Le poids de la fatwa (l’huma.fr-16/08/22)

L’écrivaine Taslima Nasreen a dû fuir le Bangladesh après la publication de son roman, Lajja.

La machine infernale du fanatisme religieux – ici, islamiste – n’en finit pas de prendre des vies en otage et de menacer la liberté d’expression et de création.

Salman Rushdie avait alerté l’opinion mondiale. Au-delà de son cas personnel, la menace sur la liberté d’expression allait devenir un nouveau modèle de terrorisme international. « Si ce modèle n’est pas combattu, il sera appliqué et étendu », avertissait-il en 1993 à Strasbourg lors de la fondation du Parlement international des écrivains. C’est ce qui s’est passé et qui continue de peser, comme une épée de Damoclès, sur de nombreuses personnes.

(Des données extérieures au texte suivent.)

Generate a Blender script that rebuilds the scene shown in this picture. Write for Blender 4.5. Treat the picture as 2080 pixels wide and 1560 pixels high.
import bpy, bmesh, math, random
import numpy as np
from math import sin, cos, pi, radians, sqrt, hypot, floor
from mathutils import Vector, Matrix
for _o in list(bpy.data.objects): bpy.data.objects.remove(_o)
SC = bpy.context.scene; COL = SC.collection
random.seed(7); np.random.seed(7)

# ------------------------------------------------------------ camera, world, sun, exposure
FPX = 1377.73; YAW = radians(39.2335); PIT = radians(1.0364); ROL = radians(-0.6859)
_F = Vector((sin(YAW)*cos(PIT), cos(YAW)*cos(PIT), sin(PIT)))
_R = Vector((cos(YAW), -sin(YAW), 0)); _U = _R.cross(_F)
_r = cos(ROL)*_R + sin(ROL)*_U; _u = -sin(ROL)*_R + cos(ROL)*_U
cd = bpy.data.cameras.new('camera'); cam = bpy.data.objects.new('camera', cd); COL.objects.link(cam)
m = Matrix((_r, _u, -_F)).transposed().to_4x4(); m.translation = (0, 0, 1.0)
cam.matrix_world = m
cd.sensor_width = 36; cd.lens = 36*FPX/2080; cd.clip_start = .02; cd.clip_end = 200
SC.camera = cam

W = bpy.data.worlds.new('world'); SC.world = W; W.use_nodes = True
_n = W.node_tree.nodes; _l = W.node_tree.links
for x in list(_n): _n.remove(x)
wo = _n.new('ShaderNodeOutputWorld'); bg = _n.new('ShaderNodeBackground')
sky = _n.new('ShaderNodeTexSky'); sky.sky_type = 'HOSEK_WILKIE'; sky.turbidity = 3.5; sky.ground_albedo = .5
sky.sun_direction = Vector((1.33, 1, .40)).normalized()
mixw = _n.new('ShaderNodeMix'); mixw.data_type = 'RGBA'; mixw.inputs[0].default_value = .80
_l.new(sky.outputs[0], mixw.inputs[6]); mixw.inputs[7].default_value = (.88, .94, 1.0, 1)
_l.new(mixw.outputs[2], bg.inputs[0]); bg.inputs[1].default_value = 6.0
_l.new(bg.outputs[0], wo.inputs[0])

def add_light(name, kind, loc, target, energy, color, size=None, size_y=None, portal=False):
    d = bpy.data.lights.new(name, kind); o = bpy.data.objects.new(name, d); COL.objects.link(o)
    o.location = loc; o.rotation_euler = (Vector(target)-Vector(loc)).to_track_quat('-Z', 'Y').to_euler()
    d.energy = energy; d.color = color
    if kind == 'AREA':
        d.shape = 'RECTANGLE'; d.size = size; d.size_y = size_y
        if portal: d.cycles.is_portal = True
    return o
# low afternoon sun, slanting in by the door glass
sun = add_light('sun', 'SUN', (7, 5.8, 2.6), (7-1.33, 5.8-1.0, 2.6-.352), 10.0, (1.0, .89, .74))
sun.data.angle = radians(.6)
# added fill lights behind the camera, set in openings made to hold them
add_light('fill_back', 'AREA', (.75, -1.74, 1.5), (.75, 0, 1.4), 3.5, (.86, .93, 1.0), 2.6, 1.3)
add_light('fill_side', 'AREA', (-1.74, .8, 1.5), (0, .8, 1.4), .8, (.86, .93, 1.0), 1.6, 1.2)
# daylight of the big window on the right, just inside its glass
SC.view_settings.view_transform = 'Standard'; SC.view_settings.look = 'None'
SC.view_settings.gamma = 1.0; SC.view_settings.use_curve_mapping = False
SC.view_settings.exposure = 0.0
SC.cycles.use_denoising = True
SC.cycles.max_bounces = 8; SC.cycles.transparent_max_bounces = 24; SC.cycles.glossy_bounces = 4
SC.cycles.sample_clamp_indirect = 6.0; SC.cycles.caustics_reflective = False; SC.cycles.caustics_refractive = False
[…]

La condamnation à mort prononcée par Khomeini le 14 février 1989 ne concernait pas que l’auteur du livre, mais «  aussi ceux qui l’ont publié ou ont connaissance de son contenu ». En juillet 1991, le traducteur japonais de Rushdie est assassiné, quelques jours après que son traducteur italien et son éditeur norvégien furent grièvement blessés. En juillet 1993, à Sivas, en Turquie, 37 personnes périssent dans l’incendie criminel de leur hôtel, où se trouvait Aziz Nesin, le traducteur turc des Versets sataniques. En 1994, l’écrivain égyptien Naguib Mahfouz, qui survécut à ses blessures, est égorgé en pleine rue alors qu’en Algérie le terrorisme islamiste cible des intellectuels et plonge le pays dans « la décennie noire », qui contraint nombre d’entre eux à l’exil.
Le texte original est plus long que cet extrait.